Wednesday, November 23, 2016

Disney's Moana Gives Us the Strong Girl We Need {movie review}


"Moana" is the story of a teenaged girl on a mission to save her people, and the world. Moana's father is the Chief of their island, Motunui, and he prepares her from birth to one day take over his role. But she is drawn to the sea and chafes against her father's restrictions, forbidding anyone from venturing beyond the reef that surrounds their island. Moana's grandmother plays a huge role in her life, and shares her love of the sea. She is a key figure in the tale, and her stories and encouragement prompt Moana to jump into action when her island and its people are threatened by a growing darkness.

To save her people, Moana must seek out the demi-god, Maui, and bring him across the sea to return an item he stole a thousand years before. Maui was once a great hero, but has not been seen in that thousand years. He is a charismatic character, kind of full of himself, and covered in tattoos earned from his great feats. Adding fun - those tattoos are animated and can take on a life of their own.
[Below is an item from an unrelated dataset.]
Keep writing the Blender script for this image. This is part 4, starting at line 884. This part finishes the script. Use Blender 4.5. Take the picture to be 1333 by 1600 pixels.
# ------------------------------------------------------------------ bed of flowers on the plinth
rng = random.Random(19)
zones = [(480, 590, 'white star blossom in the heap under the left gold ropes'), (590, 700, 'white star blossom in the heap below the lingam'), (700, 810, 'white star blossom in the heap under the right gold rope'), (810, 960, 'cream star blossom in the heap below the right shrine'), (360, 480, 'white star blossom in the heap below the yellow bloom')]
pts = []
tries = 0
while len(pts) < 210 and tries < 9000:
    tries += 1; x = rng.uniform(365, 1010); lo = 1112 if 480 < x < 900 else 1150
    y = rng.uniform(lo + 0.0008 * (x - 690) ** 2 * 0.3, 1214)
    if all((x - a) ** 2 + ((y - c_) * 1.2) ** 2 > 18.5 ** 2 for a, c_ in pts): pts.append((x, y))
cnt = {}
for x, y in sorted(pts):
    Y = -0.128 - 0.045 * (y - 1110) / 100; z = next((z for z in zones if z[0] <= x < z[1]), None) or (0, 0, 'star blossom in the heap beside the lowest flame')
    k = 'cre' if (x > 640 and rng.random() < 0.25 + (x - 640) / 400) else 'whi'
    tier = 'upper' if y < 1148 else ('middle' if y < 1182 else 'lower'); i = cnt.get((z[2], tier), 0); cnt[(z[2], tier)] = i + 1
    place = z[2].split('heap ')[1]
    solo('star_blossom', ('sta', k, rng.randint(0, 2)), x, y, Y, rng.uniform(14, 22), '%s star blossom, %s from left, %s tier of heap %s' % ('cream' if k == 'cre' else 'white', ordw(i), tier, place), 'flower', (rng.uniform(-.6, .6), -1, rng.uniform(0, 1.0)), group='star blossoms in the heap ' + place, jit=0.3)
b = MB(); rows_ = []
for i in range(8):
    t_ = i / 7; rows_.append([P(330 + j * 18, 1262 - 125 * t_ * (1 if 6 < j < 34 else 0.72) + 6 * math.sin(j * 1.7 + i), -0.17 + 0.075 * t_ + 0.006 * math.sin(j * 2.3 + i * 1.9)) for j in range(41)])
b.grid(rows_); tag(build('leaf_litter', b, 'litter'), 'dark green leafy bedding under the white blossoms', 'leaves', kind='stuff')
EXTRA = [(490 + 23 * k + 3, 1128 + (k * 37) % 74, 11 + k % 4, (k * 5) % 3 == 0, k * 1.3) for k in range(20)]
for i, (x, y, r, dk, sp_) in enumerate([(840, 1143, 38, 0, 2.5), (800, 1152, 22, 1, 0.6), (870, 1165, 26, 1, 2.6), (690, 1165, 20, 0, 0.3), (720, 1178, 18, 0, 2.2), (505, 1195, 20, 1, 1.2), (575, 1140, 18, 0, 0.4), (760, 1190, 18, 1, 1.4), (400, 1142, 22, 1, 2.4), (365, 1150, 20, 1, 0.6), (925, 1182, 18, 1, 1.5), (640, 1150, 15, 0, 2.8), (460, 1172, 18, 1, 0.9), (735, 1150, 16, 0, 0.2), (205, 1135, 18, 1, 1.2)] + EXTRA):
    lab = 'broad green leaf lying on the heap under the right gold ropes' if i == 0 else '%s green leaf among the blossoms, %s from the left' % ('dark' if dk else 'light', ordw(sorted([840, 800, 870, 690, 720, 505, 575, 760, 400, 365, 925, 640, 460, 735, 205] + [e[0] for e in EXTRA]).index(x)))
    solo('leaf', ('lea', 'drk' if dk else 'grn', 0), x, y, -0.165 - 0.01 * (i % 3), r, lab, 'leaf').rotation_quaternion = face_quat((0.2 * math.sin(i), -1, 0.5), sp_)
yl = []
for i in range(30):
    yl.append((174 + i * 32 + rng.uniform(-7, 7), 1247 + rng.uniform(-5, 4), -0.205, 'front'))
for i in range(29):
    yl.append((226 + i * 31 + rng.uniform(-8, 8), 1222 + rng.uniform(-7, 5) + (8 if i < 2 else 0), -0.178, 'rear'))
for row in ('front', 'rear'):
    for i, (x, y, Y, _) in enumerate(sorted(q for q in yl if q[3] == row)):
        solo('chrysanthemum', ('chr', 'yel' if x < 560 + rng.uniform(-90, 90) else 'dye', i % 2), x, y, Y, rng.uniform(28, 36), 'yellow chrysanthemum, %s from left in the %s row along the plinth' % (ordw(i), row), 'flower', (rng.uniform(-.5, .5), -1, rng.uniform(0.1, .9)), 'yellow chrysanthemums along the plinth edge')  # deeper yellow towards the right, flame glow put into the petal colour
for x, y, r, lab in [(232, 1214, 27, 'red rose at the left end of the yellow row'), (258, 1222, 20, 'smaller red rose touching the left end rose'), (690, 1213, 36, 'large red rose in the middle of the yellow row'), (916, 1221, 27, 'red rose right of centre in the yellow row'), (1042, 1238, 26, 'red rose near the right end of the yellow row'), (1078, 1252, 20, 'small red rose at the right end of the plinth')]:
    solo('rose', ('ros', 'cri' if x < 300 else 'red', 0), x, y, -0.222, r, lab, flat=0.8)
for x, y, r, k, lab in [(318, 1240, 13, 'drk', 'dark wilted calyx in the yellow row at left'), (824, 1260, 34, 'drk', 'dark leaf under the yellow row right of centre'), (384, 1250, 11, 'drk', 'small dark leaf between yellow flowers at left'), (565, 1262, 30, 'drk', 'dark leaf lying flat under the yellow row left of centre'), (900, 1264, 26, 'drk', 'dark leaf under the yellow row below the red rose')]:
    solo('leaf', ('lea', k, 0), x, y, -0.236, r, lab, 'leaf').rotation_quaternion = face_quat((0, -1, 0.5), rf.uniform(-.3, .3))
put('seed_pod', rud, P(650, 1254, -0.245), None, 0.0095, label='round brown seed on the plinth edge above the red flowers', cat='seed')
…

One of those tattoos is a mini-Maui, who acts as a kind of conscience to Maui - very reminiscent of Jiminy Cricket.

Early in their relationship, Maui refers to Moana as a Princess, which she vehemently denies. His counter is something to the effect of "pretty girl with an animal sidekick," which got a good laugh from the audience. But Moana declares she is not a princess, but the daughter of the chief. And the point is well - taken. She shows herself to be strong, independent, clever, and in no need of rescuing. She takes off on her own across the sea to seek out Maui and make him right an old wrong of his that is now endangering her people, and all the world. She stands up to him, takes control, and proves her worth. Another really interesting bit - there is no love interest for Moana in this story. None. She is a young teen girl, and romance or boy crushes are nowhere to be seen. I found that refreshing. Even in "Brave," a key story element was the need to marry off Merida, so although she was not interested, the theme of a necessary love interest for a young gal was still there.



This is a new type of story for Disney, and their first venture into Polynesian culture. The story, the dancing, the culture, the environment, the history, were all carefully researched. The directors, along with members of the production and animation crews, traveled to Fiji, Samoa, Tahiti, and New Zealand to make sure they got it right. As the production progressed, their group of advisors came to be known as the Oceanic Story Trust (OST). The Trust includes anthropologists, educators, linguists, master tattooists, choreographers, haka practitioners, master navigators and cultural advisors who collaborated with Disney’s creative team.

In addition to the well-researched story and stellar CGI, there is a lot of great, original music in this movie, and it is performed wonderfully by the characters' voice actors. Yes, Dwayne Johnson can sing too. I love him more all the time.

I asked Boo for his opinion and he gave "Moana" two thumbs up. I half expect him to ask for a version of Maui's fish hook before long. Personally, I am already on the lookout for a Moana necklace. We're fans :)

"Moana" is rated PG. There is a scary monster, and a couple of intense scenes, but it is definitely not a scary movie. There's lots of action, lots of comedy, and tons of adventure. Also great themes around the importance of family, but also of finding your own way, and knowing who you are. Moana, Maui, Moana's people - all are on a journey of finding their true selves. We definitely recommend seeing this with your kids.


Disclosure: I received complimentary media access to view this film with Boo, for purposes of this review. No financial compensation was received. All opinions on this blog, as always, remain my own, or those of my family.